Benjamin's role in the run and the game was crucial for Pitt. After the Panthers had scored seven unanswered points in the second half, senior point guard Ronald Ramon picked up his fourth personal foul, leaving Benjamin to run the point. The senior responded and finished the game with a team-high 7 assists and only 2 turnovers.
"It was real tight right there and the guys started to look to me with Ronald in foul trouble," the Benjamin said. "You have to just elevate your game. I knew I had to run the team from that point on, so it was time to just grind it out."
And grind it out the Panthers did, with 22 second-half free throw attempts (15 conversions) and a 52% field goal percentage in the final 20 minutes.

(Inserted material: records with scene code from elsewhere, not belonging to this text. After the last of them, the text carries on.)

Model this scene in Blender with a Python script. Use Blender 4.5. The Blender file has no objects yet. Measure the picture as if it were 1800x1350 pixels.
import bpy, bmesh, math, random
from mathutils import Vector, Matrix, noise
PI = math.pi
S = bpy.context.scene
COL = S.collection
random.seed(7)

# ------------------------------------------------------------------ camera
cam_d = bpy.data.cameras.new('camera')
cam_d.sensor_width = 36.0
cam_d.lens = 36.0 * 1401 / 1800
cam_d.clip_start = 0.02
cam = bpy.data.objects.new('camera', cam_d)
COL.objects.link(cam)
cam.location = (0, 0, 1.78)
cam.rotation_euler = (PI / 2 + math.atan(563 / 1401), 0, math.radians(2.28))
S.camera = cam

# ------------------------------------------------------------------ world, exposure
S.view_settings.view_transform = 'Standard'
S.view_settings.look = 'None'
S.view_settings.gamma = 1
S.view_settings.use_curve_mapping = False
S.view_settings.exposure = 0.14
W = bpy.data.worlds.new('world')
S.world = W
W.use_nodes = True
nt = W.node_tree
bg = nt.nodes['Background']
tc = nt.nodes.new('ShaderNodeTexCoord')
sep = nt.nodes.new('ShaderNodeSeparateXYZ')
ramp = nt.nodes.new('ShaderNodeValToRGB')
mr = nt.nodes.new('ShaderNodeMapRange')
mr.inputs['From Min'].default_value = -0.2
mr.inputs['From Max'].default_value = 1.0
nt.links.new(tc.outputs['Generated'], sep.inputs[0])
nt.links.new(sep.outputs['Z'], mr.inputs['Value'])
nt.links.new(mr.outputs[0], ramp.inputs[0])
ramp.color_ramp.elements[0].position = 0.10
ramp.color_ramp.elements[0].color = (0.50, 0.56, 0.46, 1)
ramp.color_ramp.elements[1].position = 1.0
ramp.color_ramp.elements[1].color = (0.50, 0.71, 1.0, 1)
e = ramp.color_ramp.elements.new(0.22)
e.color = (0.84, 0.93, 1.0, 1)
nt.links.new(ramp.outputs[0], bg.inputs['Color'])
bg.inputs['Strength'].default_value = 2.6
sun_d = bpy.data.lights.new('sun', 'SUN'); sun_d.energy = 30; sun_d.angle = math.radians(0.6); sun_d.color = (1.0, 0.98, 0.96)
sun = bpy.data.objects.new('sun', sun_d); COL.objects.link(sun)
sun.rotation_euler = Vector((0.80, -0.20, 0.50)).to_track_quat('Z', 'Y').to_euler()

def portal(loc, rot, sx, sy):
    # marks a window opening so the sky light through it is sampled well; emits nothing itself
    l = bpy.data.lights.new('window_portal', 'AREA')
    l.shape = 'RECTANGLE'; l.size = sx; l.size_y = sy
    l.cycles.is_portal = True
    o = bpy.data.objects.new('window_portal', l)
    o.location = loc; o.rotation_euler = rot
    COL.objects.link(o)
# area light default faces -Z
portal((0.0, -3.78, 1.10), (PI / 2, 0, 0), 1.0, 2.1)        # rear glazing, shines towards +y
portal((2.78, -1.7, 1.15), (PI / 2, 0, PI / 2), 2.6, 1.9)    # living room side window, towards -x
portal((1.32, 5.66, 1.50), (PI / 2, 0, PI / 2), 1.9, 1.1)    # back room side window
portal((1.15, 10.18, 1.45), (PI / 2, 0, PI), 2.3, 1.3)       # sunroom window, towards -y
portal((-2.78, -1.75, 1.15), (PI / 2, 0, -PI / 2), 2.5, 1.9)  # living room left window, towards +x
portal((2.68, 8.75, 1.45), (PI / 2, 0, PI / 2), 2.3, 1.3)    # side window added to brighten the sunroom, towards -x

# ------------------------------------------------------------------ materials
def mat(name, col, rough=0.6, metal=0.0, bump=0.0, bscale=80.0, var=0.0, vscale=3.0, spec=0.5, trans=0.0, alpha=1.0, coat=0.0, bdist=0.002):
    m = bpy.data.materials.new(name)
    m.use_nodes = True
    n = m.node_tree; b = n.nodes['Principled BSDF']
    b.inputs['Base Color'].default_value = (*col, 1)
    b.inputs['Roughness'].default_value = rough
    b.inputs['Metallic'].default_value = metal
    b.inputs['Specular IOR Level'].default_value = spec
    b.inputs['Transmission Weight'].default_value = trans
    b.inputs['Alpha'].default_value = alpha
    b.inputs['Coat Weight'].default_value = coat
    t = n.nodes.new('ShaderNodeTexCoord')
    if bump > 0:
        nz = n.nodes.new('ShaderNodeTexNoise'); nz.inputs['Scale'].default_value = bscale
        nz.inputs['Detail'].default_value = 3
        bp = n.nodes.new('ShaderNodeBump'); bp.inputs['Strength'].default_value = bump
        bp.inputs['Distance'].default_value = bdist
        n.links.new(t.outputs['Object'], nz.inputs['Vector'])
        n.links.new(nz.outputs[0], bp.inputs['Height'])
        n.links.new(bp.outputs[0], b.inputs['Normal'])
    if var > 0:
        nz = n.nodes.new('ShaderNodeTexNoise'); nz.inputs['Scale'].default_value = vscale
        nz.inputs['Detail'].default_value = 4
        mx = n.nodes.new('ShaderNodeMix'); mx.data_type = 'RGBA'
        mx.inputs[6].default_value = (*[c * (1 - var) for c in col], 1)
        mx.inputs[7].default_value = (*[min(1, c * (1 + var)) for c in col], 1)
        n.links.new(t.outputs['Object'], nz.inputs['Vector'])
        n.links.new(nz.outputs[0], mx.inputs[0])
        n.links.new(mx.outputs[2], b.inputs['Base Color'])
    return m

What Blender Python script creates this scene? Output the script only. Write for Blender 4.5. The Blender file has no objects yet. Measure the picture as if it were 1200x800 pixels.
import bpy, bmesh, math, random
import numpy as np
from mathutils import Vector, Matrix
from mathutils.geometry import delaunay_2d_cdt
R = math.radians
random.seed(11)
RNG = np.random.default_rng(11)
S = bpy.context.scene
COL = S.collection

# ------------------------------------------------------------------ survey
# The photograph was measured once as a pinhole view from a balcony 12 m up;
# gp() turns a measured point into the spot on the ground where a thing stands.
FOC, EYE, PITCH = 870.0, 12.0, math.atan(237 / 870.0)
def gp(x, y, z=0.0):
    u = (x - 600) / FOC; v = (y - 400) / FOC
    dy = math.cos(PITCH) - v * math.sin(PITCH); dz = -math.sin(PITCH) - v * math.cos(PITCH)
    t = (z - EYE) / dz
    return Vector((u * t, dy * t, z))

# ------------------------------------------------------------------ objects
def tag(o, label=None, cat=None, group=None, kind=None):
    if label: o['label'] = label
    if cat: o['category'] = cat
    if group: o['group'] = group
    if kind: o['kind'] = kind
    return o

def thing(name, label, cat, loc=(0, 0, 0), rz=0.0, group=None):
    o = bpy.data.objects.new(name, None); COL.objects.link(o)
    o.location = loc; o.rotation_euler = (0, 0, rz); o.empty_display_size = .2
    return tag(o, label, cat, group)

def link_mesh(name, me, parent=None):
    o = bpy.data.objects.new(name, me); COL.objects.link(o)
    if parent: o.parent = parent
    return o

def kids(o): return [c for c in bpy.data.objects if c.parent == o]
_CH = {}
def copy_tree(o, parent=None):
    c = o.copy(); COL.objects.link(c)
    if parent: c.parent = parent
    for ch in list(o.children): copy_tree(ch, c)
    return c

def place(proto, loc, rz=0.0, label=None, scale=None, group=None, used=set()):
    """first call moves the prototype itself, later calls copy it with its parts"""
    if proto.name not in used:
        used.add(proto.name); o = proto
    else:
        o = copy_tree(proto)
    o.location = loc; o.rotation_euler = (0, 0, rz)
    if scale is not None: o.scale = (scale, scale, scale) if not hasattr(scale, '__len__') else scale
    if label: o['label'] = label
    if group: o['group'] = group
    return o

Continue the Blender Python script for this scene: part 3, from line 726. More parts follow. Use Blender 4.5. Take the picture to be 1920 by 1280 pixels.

"We played a hungry team tonight," Villanova head coach Jay Wright said after the game. "They did a great job. Their effort just kind of wore us down. We hung for awhile, but they hit some big shots, and that's what good teams do."
Pitt may have made some big shots, but after the game the Panthers maintained that the biggest difference between their winning performance on Wednesday night and the losing bid last Saturday did not come from shooting.
"Teams have been doing a good job scouting us and getting into us on our plays and our sets, so shots are a little bit tougher now," Benjamin said. "The last game we didn't have that defense, but it was there tonight and we had that toughness and that's why we got through it tonight."
"We knew we had to rebound, because we didn't do it very well last time," said freshman center DeJuan Blair, who recorded his eighth career double-double with 10 points and 14 rebounds. "We did an excellent job in the beginning and we finished well. That was a big advantage for us. If we out-rebound a team and play defense, the offense is going to be there. We'll win most of our games if those two things are there."
The Panthers out-rebounded the Wildcats 43-32 in the game.
Pitt junior Sam Young scored a team-high 15 points and also recorded a career-best 4 blocks. Villanova guard Scottie Reynolds set the game-high of 26 points.
The Panthers will now take two days off before heading back onto the court for a road contest at Connecticut Saturday afternoon.